▸ **Given exercise**
Pull out from the material below all lines with "scene".

┌─ Material

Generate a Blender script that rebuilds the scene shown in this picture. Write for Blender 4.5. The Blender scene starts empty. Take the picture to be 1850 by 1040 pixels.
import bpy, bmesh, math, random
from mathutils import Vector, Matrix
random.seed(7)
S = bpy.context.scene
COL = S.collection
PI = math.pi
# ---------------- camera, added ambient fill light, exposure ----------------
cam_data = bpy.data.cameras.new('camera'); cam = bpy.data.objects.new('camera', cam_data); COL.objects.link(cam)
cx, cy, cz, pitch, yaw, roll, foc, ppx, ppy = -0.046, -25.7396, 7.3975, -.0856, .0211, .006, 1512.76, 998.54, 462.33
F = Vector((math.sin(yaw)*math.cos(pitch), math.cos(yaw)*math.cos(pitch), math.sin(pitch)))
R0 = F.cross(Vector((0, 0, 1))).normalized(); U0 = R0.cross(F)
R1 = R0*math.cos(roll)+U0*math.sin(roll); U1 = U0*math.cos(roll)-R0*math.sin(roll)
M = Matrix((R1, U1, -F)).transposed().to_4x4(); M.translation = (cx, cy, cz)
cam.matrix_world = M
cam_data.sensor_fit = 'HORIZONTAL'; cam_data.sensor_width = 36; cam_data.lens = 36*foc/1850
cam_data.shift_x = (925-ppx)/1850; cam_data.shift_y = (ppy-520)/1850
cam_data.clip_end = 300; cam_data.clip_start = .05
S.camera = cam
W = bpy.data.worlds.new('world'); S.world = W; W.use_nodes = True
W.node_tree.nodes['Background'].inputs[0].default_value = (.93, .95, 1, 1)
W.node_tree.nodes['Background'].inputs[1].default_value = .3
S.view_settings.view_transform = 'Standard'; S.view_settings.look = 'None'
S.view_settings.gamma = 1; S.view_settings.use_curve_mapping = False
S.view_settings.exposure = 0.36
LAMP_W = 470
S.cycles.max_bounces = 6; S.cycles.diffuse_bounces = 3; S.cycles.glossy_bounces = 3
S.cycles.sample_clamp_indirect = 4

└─

▸ **Result**
Generate a Blender script that rebuilds the scene shown in this picture. Write for Blender 4.5. The Blender scene starts empty. Take the picture to be 1850 by 1040 pixels.
S = bpy.context.scene